Exemple : en cas d’acquisition de la nue-propriété par donation et d’acquisition de l’usufruit au décès du donateur, le délai de détention est décompté à partir de la date d’acquisition de la nue-propriété.

Plusieurs hypothèses doivent être distinguées en ce qui concerne la détermination du prix d’acquisition :

Usufruit acquis par extinction : le cédant a acquis, à titre onéreux ou gratuit, la nue-propriété de l’immeuble qu’il cède. Il a « recueilli », par la suite, l’usufruit soit au décès de l’usufruitier, soit au terme de l’usufruit.

*  Prix d’acquisition :

En principe, en cas d’acquisition par extinction de l’usufruit, son prix d’acquisition est nul.

Cependant, l’administration fiscale admet de retenir comme prix d’acquisition la valeur vénale de chacun des droits, et donc de la valeur de la pleine propriété, à la date d’entrée de la nue-propriété dans le patrimoine du cédant.

Nue-propriété et usufruit acquis à titre onéreux: le cédant a procédé à l’acquisition de ces deux droits :

*  Prix d’acquisition : il est composé de la somme des prix d’acquisition de chacun des droits démembrés.

Nue-propriété acquise à titre gratuit (donation ou succession) et usufruit à titre onéreux :

*  Prix d’acquisition : il convient de retenir la somme de la valeur vénale de la nue-propriété retenue lors de la donation ou de la succession et du prix d’acquisition de l’usufruit.
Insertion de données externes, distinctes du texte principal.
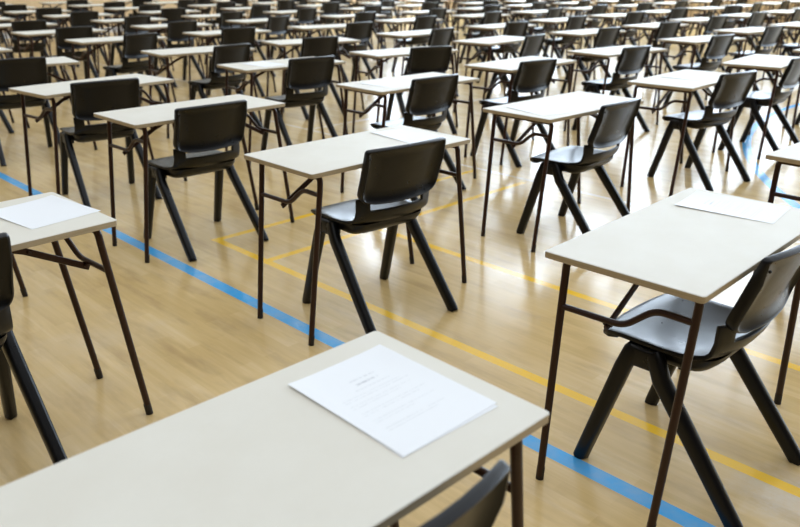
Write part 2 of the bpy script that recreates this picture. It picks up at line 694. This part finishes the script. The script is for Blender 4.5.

Nue-propriété et usufruit acquis à titre gratuit (donation ou succession) :

*  Prix d’acquisition : il convient de retenir la somme des valeurs vénales retenues lors de chacune des donations et/ou successions.

La détermination de la plus-value afférente à la cession d’un immeuble dont la propriété est démembrée ou a été démembrée, ou d’un des droits afférents à cette propriété, nécessite donc un examen méticuleux.